POLITICAL REACTION:THE SECRET nature of the High Court hearing that sanctioned the transfer of €3.7 billion from the National Pension Reserve Fund to AIB was strongly criticised by Labour Party deputy leader and finance spokeswoman Joan Burton. "Secret court hearings are an anathema in a democratic society and I deplore the Minister's recourse to this device."
Fine Gael TD and deputy enterprise spokesman Kieran O’Donnell questioned the Minister’s reasons for the secret court hearing.
“Why was it done in this fashion . . . under the cloak of two days before Christmas,” when it had already been signalled that money would have to be put into AIB, he said.
It was “very much the style of this Government to announce things at the last minute with no time for digestion,” he added.
There were other questions about terms and conditions and how the exchequer would get a return on the investment, he said.
Banking policy used to mean that taxpayers were the last ones asked to put money into the banks – “now it appears we are the first”, he said.
Ms Burton said the episode reflected the “overweening powers” granted to the Minister for Finance in the Credit Institutions (Stabilisation) Act rushed through the Dáil last week and signed by the President on Tuesday.
“He has raided the pension reserve to provide the new funds for AIB. He has used the extraordinary clause in the new Act to secure High Court approval by means of a secret hearing, a most disturbing feature of the new law that will deny citizens the right to full disclosure of information on this transaction,” she said.
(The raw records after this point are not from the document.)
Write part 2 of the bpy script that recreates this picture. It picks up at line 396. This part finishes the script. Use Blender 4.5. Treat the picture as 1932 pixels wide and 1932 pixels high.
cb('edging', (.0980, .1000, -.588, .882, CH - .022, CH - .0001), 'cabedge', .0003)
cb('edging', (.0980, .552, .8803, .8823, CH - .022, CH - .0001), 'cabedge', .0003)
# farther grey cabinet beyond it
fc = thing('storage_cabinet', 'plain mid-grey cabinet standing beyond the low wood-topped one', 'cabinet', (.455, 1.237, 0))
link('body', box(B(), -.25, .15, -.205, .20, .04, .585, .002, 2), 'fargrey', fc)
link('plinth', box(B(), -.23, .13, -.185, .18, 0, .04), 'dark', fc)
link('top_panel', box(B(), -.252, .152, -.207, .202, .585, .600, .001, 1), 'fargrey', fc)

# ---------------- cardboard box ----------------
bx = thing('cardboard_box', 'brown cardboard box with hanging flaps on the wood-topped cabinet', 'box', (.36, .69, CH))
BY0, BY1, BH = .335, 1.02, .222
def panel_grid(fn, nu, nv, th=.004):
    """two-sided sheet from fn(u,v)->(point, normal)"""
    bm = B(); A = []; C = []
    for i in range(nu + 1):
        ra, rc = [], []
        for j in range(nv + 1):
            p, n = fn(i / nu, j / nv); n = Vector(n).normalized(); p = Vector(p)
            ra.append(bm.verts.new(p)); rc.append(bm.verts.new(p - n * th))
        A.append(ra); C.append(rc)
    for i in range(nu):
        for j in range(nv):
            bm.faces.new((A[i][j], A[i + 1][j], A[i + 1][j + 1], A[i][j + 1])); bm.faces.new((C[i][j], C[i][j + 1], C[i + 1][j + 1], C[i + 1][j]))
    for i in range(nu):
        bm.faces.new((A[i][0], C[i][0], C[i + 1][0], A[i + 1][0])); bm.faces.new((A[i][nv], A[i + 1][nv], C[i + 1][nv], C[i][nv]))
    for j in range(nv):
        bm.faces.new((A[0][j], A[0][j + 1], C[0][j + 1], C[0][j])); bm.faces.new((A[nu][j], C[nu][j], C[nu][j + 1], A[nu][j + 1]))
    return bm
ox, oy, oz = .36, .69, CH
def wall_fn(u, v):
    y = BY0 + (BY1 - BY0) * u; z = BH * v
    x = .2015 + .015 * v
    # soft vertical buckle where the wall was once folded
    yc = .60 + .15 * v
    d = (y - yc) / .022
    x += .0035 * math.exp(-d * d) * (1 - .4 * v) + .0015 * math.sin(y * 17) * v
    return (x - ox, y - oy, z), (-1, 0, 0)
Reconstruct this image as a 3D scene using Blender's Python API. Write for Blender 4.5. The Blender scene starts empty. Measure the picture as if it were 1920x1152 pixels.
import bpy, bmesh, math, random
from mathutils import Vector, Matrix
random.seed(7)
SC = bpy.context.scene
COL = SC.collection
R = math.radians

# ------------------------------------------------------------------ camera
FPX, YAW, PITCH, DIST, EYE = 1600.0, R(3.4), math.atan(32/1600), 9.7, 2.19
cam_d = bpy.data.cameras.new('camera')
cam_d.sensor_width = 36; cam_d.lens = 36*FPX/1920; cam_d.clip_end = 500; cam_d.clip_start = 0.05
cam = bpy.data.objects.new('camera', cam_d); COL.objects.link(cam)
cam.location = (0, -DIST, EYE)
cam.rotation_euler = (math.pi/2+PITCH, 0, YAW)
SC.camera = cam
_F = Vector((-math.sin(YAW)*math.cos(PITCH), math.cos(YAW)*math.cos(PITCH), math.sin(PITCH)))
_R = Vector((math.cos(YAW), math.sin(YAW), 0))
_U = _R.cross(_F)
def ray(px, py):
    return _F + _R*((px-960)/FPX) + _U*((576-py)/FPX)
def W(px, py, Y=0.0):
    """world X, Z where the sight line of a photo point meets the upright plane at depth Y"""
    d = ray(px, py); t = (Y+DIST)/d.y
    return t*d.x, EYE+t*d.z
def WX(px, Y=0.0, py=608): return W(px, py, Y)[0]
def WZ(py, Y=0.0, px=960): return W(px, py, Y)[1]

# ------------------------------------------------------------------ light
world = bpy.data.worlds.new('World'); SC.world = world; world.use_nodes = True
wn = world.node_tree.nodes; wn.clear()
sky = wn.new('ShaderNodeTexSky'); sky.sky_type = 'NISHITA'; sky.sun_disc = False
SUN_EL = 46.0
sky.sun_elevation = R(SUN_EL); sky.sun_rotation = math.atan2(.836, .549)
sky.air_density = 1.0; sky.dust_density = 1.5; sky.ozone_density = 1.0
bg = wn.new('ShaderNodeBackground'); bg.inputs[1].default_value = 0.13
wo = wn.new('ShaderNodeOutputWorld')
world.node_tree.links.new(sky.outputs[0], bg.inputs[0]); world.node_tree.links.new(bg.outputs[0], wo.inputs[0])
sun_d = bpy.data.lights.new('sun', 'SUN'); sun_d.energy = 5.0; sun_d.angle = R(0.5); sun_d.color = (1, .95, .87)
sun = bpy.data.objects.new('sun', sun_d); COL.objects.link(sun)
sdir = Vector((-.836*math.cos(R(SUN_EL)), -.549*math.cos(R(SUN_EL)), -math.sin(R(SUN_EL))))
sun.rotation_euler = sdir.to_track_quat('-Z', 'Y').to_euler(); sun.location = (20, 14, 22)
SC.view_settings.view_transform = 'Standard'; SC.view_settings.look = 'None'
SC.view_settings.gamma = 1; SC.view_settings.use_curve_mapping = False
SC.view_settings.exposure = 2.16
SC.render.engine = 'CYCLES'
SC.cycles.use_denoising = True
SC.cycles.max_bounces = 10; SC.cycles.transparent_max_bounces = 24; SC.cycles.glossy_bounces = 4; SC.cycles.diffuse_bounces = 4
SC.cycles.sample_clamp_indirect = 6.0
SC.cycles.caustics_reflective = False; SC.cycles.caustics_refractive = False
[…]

She added the Irish people had a right to be fully informed on the details of AIB’s financial position if public funds that were collected for one purpose were to be diverted for another purpose.
Ms Burton said that in effect a precious and valuable fund to which taxpayers had contributed for more than a decade was to be asset stripped for an entirely dubious investment with little prospect of a meaningful return.
“Today’s transfer of €3.7 billion from the pension reserve fund to AIB represents the last act of a disastrous year for the Government’s banking policy. This day last year the board of Nama was announced and the Minister was confidently claiming that he had sorted out the banks and that the €4 billion he was giving to Anglo Irish would be sufficient to save that bank from insolvency.
“Now one year on, all those confident ministerial claims have turned to ashes. Not a single element of his strategy has worked. The cost to Irish taxpayers has escalated enormously and his bank bailouts now leave a massive legacy of additional debt on the national exchequer, which will have to be serviced at huge cost in years to come,” she said.
Ms Burton said the transfer to AIB was just one of a number of similar actions that had taken place this week. Anglo Irish had been given a further €6.4 billion while Irish Nationwide received an additional €2.7 billion bringing the total to more than €34 billion.
The Labour Party advocated the temporary nationalisation of the main banks at an early stage in the bank crisis as an alternative to Nama. Ms Burton said that policy would have given the State some realistic chance of securing the future of the bank and protecting the taxpayer.
“Now the bank is to be nationalised as a stranded hulk under the worst possible circumstances, the complete antithesis of the policy we promoted last year. As with the Anglo Irish nationalisation in January 2009, today’s move leaves the exchequer heavily exposed to further losses and is a total indictment of the failure of the Government strategy since the ill-fated guarantee of September 2008,” she said.
Sinn Féin finance spokesman Pearse Doherty said the National Pension Reserve Fund should be used to stimulate Ireland’s economy and create jobs and not to bail out banks.
“When Sinn Féin proposed using the pension reserve fund to stimulate the economy we were told it couldn’t be done but now we see that the Government is only too willing to commit this money to the banks.”
Mr Doherty said this represented a further failure of the Government’s banking policy and AIB and Bank of Ireland should have been nationalised long ago.
“This money should be used to stimulate the Irish economy and create jobs rather than being used to bail out banks. If this had been done when we had suggested it many people would be having a much happier Christmas and would be facing the new year with much better prospects,” said Mr Doherty.